A recent study by the University of Southern California found that exploiting the resources of the Monterey Shale could boost California's economy by 14.3 percent and create hundreds of thousands of jobs in the state.
BLM officials declined to comment on the ruling, saying they were reviewing it.

Grewal declined to invalidate the leases outright. Still, the ruling likely will mean that all energy exploration will cease until a new environmental impact study is completed to more carefully consider fracking.
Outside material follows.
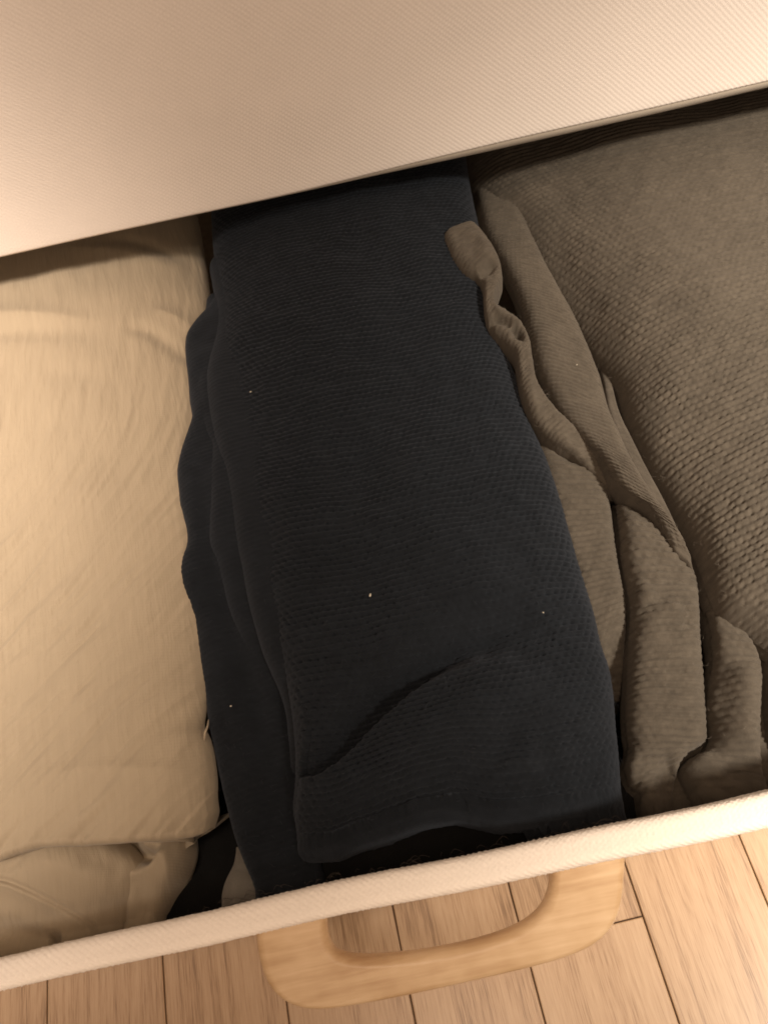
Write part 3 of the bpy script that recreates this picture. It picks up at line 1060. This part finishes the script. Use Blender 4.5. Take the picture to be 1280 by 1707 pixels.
# ------------------------------------------------------------------ taupe knit
brown = empty("folded_sweater", (0.25, 0.25, 0.02))
tag(brown, "folded taupe brown waffle-knit sweater with ribbed hem along the right side of the drawer", "sweater")
rL = [(764, 230), (775, 268), (812, 312), (862, 345), (905, 410), (950, 488), (990, 553), (1018, 612), (1035, 668), (1060, 733), (1088, 788), (1113, 835), (1138, 885), (1158, 932),
      (1172, 975), (1196, 1018), (1235, 1050), (1270, 1080), (1310, 1112), (1360, 1150)]
rL = [(p[0] + (12 if p[1] > 600 else 0), p[1] - (3 if p[1] > 600 else 0)) for p in rL]
rR = [(1720, 40 + i * 48) for i in range(20)]
bk = lambda seed, pu=0.0052, pv=0.0046, a=0.0025: (lambda U, V: waffle(U, V - 0.04 * U, pu, pv, a, seed, 0.5) + 0.0001 * noise(U / .0012, V / .0012, 9))
keep(layer("top_layer", rL, rR, [0.200, 0.212, 0.228, 0.234, 0.236, 0.234, 0.228], 0.046, M_brown, None, 0.0008, p=2.1, cap=0.03, knit=bk(5),
           field=lambda X, Y, U, V: 0.0030 * fbm(U / 0.07, V / 0.10, 6, 2) - 0.010 * np.exp(-((U + 0.18) / 0.035) ** 2) * 0.6,
           creases=[Crease([(800, 300), (900, 330), (960, 420), (1010, 520), (1050, 620)], 0.004, 0.014, 'valley', ends=(.1, .3)),
                    Crease([(960, 300), (1000, 420), (1040, 560), (1080, 680), (1140, 800), (1200, 950)], 0.0020, 0.018, 'ridge', ends=(.2, .2)),
                    Crease([(1180, 800), (1200, 900), (1230, 990), (1270, 1060)], 0.003, 0.010, 'ridge', ends=(.3, .2)),
                    Crease([(1016, 600), (1036, 668), (1064, 733), (1092, 788), (1118, 835), (1143, 885), (1163, 932), (1178, 975), (1202, 1018), (1240, 1050), (1285, 1085)], 0.020, 0.0050, 'valley', ends=(.1, .02)),
                    Crease([(1060, 640), (1100, 760), (1160, 880), (1205, 980), (1250, 1035)], 0.003, 0.009, 'ridge', ends=(.3, .2)),
                    ]), brown)
hemL = [(782, 262), (788, 320), (803, 380), (822, 420), (841, 455), (858, 492), (872, 532), (882, 575), (894, 620), (910, 655), (926, 685), (946, 712), (968, 735), (990, 758), (1008, 782), (1022, 806), (1042, 828), (1066, 846), (1086, 868), (1102, 895), (1114, 920)]
hemR = [(850, 250), (862, 310), (880, 368), (903, 420), (932, 475), (960, 525), (984, 575), (1002, 620), (1014, 660), (1026, 698), (1040, 730), (1053, 762), (1067, 790), (1081, 815), (1096, 838), (1110, 858), (1122, 876), (1132, 893), (1140, 908), (1148, 924), (1156, 942)]
keep(layer("ribbed_hem", hemL, hemR, [0.165, 0.186, 0.202, 0.212, 0.217, 0.220, 0.221, 0.220, 0.217, 0.213], 0.022, M_brown, None, 0.0007, p=2.2, cap=0.012,
           knit=lambda U, V: rib(U, V, 0.0040, 0.0015, 2), field=lumps(0.0012, 0.03, 1),
           creases=[Crease([(1012, 640), (1028, 705), (1055, 765), (1085, 815), (1118, 868)], 0.004, 0.0028, 'valley', ends=(.2, .2))]), brown)
keep(layer("hem_edge", [(990, 600), (1000, 640), (1008, 690), (1022, 735), (1042, 775), (1064, 815), (1082, 850), (1100, 885), (1118, 930)],
           [(1003, 600), (1018, 640), (1031, 690), (1054, 738), (1081, 792), (1105, 838), (1127, 884), (1146, 930), (1158, 960)],
           [0.180, 0.192, 0.204, 0.211, 0.214, 0.212], 0.02, M_brown, None, 0.0008, p=3.0, cap=0.01, knit=lambda U, V: rib(V, U, 0.0036, 0.0005, 4)), brown)
keep(layer("rolled_edge", [(736, 398), (741, 412), (752, 436), (770, 455), (792, 466), (803, 476), (805, 498), (806, 520), (810, 540), (820, 556), (840, 574), (857, 594), (862, 625), (866, 655), (876, 686), (898, 720), (925, 744), (955, 768), (985, 800), (1010, 830)],
           [(796, 374), (806, 384), (815, 396), (827, 416), (836, 440), (838, 462), (832, 480), (826, 496), (828, 512), (850, 524), (872, 542), (884, 566), (889, 600), (896, 635), (913, 663), (936, 690), (968, 722), (1002, 762), (1030, 800), (1050, 830)],
           [0.230, 0.234, 0.235, 0.233, 0.229, 0.223, 0.216, 0.200], 0.020, M_brown, None, 0.00065, p=2.6, cap=0.010,
           field=lambda X, Y, U, V: 0.0013 * fbm(X / 0.013, Y / 0.013, 9, 3),
           knit=lambda U, V: rib(U, V, 0.0038, 0.0009, 2) + 0.0003 * noise(U / .0015, V / .0015, 5),
           creases=[Crease([(862, 492), (848, 502), (838, 512)], 0.014, 0.0045, 'valley', ends=(.1, .1)),
                    Crease([(862, 572), (864, 560), (854, 550)], 0.010, 0.0032, 'valley', ends=(.1, .1)),
                    Crease([(800, 470), (814, 462), (824, 446)], 0.006, 0.004, 'valley', ends=(.1, .3)),
                    Crease([(800, 400), (808, 430), (800, 460)], 0.003, 0.006, 'ridge', ends=(.3, .3)),
                    Crease([(812, 548), (826, 543), (842, 545), (850, 556)], 0.006, 0.003, 'valley', ends=(.1, .2)),
                    Crease([(822, 526), (845, 540), (868, 548)], 0.004, 0.0035, 'ridge', ends=(.2, .1)),
                    Crease([(880, 610), (886, 650), (905, 690)], 0.003, 0.004, 'ridge', ends=(.2, .4)),
                    Crease([(905, 722), (935, 750), (965, 775)], 0.005, 0.004, 'valley', ends=(.2, .3))]), brown)
keep(layer("left_fold", [(880, 720), (895, 780), (915, 850), (930, 900), (945, 950), (958, 1000), (970, 1050), (985, 1090), (1000, 1130), (1010, 1170)],
           [(985, 740), (1006, 790), (1019, 840), (1025, 885), (1031, 930), (1040, 975), (1046, 1015), (1046, 1060), (1044, 1120), (1042, 1170)],
           [0.200, 0.204, 0.204, 0.202, 0.192, 0.17], 0.022, M_brown, None, 0.0009, p=2.6, cap=0.01, knit=bk(6, 0.0044, 0.0038, 0.0026),
           creases=[Crease([(925, 745), (955, 770), (975, 785)], 0.006, 0.005, 'valley', ends=(.1, .4))]), brown)
keep(layer("middle_fold", [(1010, 770), (1022, 820), (1027, 880), (1033, 930), (1042, 975), (1048, 1020), (1044, 1080), (1042, 1130), (1040, 1180), (1043, 1230), (1048, 1262), (1041, 1300), (1050, 1335), (1066, 1350)],
           [(1070, 810), (1095, 850), (1125, 900), (1152, 940), (1166, 970), (1169, 1010), (1171, 1060), (1175, 1110), (1180, 1170), (1185, 1220), (1184, 1252), (1160, 1275), (1140, 1300), (1130, 1345)],
           [0.196, 0.202, 0.206, 0.209, 0.210, 0.209, 0.206, 0.203, 0.199, 0.195, 0.190, 0.186, 0.182, 0.179], 0.028, M_brown, None, 0.0009, p=2.4, cap=0.02, knit=bk(7, 0.0048, 0.0042, 0.0031),
           field=lumps(0.0016, 0.025, 2),
           creases=[Crease([(1045, 1060), (1062, 1035), (1088, 1015), (1120, 1005)], 0.0035, 0.005, 'valley', ends=(.05, .5)),
                    Crease([(1000, 775), (1022, 812), (1060, 846), (1092, 872), (1114, 905), (1124, 940)], 0.014, 0.004, 'valley', ends=(.05, .3)),
                    Crease([(1070, 1000), (1120, 985), (1160, 985)], 0.002, 0.012, 'valley', ends=(.2, .2)),
                    Crease([(1128, 1010), (1138, 1035), (1135, 1060)], 0.002, 0.004, 'valley'),
                    Crease([(1145, 1262), (1130, 1268), (1125, 1300), (1135, 1340)], 0.007, 0.006, 'valley', ends=(.2, .1)),
                    Crease([(1048, 1318), (1060, 1305), (1075, 1312)], 0.004, 0.004, 'valley', ends=(.2, .3)),
                    Crease([(1060, 1272), (1100, 1275), (1140, 1262)], 0.003, 0.008, 'valley', ends=(.2, .2))]), brown)
keep(layer("right_fold", [(1160, 985), (1176, 1040), (1184, 1090), (1184, 1130), (1182, 1180), (1188, 1225), (1182, 1262), (1152, 1285), (1140, 1310), (1160, 1360)],
           [(1205, 1020), (1240, 1058), (1265, 1090), (1272, 1130), (1273, 1180), (1275, 1225), (1278, 1260), (1285, 1290), (1290, 1310), (1300, 1350)],
           [0.198, 0.201, 0.203, 0.203, 0.200, 0.196, 0.192, 0.188, 0.184, 0.180], 0.026, M_brown, None, 0.0009, p=2.2, cap=0.02, knit=bk(8, 0.0050, 0.0044, 0.0024),
           creases=[Crease([(1190, 1095), (1196, 1130), (1196, 1200), (1192, 1270)], 0.007, 0.007, 'valley', ends=(.2, .2)),
                    Crease([(1230, 1110), (1240, 1180), (1245, 1250)], 0.003, 0.008, 'ridge', ends=(.2, .2)),
                    Crease([(1215, 1290), (1245, 1270), (1300, 1285)], 0.004, 0.006, 'valley', ends=(.2, .2))]), brown)
keep(layer("outer_fold", [(1262, 1050), (1275, 1100), (1283, 1160), (1284, 1220), (1286, 1280), (1290, 1340)],
           [(1560, 980), (1570, 1030), (1580, 1080), (1580, 1140), (1580, 1200), (1580, 1260)], [0.198, 0.200, 0.198, 0.190, 0.180, 0.17], 0.03, M_brown, None, 0.0012, p=3, cap=0.02,
           knit=bk(9), field=lumps(0.003, 0.03, 3)), brown)
keep(layer("lower_fold", [(1045, 950), (1048, 1100), (1052, 1200), (1056, 1300), (1060, 1390), (1062, 1450)], [(1600, 850), (1600, 980), (1600, 1080), (1600, 1180), (1600, 1270), (1600, 1340)], [0.165, 0.168, 0.168, 0.166, 0.163, 0.160], 0.03, M_brown, None, 0.0015, p=5, cap=0.02,
           knit=bk(10), field=lumps(0.003, 0.02, 6)), brown)

# ------------------------------------------------------------------ stray fibres standing off the knitwear
def fuzz(parent, names, count, mat, rad):
    pts = []
    for ch in parent.children:
        if ch.name.split('.')[0] in names:
            n = len(ch.data.vertices)
            co = np.zeros(n * 3)
            ch.data.vertices.foreach_get("co", co)
            nr = np.zeros(n * 3)
            ch.data.vertices.foreach_get("normal", nr)
            co = co.reshape(-1, 3)
            nr = nr.reshape(-1, 3)
            m = (nr[:, 2] > 0.25) & (co[:, 1] < 0.6)
            pts.append(np.hstack([co[m], nr[m]]))
    pts = np.vstack(pts)
    pick = pts[rng.choice(len(pts), count, replace=False)]
    vs, fs = [], []
    for q in pick:
        p, n = q[:3], q[3:]
        a = rng.uniform(0, 2 * math.pi)
        L = rng.uniform(0.0012, 0.0045)
        d = np.array([math.cos(a), math.sin(a), 0.0])
        bend = rng.uniform(-0.4, 0.4)
        e = np.array([-d[1], d[0], 0.0]) * bend
        c = [p - n * 0.0003, p + d * L * 0.3 + n * L * 0.28, p + d * L * 0.7 + n * L * 0.34 + e * L * 0.4, p + d * L + n * L * 0.15 + e * L]
        b0 = len(vs)
        for k, x in enumerate(c):
            r_ = rad * (1 - 0.2 * k)
            vs += [x + n * r_, x + e * 0 + np.cross(d, n) * r_, x - np.cross(d, n) * r_]
        for k in range(3):
            for j in range(3):
                fs.append((b0 + k * 3 + j, b0 + k * 3 + (j + 1) % 3, b0 + (k + 1) * 3 + (j + 1) % 3, b0 + (k + 1) * 3 + j))
    o = keep(raw_mesh("fibres", vs, fs, mat), parent)
    o["kind"] = "stuff"


fuzz(navy, ("top_layer", "bottom_fold", "second_fold"), 2600, plain_mat("navy_fibre", (0.022, 0.026, 0.034)), 0.00009)
fuzz(brown, ("top_layer", "ribbed_hem", "rolled_edge", "middle_fold", "right_fold", "left_fold"), 2600, plain_mat("taupe_fibre", (0.12, 0.10, 0.08)), 0.00009)


# ------------------------------------------------------------------ lint
def lint(px, py, z, r, stretch, ang, label):
    u = np.linspace(0, 2 * math.pi, 9)
    v = np.linspace(0, math.pi, 6)
    P = np.stack([np.outer(np.sin(v), np.cos(u)) * stretch, np.outer(np.sin(v), np.sin(u)), np.outer(np.cos(v), np.ones(9)) * 0.6], -1) * r
    P += rng.uniform(-.1, .1, P.shape) * r * np.sin(v)[:, None, None]
    P[:, -1] = P[:, 0]
    o = grid_mesh("lint_fleck", P, None, M_lint)
    o.location = at(px, py, z)
    o.rotation_euler.z = ang
    tag(o, label, "lint", "lint flecks on the knitwear")


lint(418, 653, 0.2290, 0.0006, 1.2, 0.3, "pale lint fleck on the upper left of the navy knit")
lint(617, 992, 0.2310, 0.0006, 2.0, 1.2, "elongated pale lint fleck just below the centre of the navy knit")
lint(905, 1021, 0.2270, 0.0004, 1.3, -0.8, "tiny lint fleck beside the right edge of the navy knit")
lint(385, 1177, 0.2010, 0.0005, 1.2, 0.4, "tiny lint fleck on the lower left fold of the navy knit")
lint(961, 608, 0.2245, 0.0004, 1.2, 0.0, "tiny lint fleck on the ribbed hem of the brown knit")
Since the 2011 lease auction, BLM has held a number of similar events, including a high-profile auction late last year in which energy companies gobbled up the mineral rights to 18,000 acres of land in Monterey, San Benito and Fresno counties. It remains unclear as to how this ruling will affect those sales.

A report issued by Democratic members of the U.S. House of Representatives found that, from 2005 to 2009, energy firms used 29 known or suspected carcinogens in fracking fluid -- the substance they inject under high pressure into the ground to fracture rock formations.

Recent months have seen attempts, at both the regulatory and legislative levels, to put controls on fracking in California.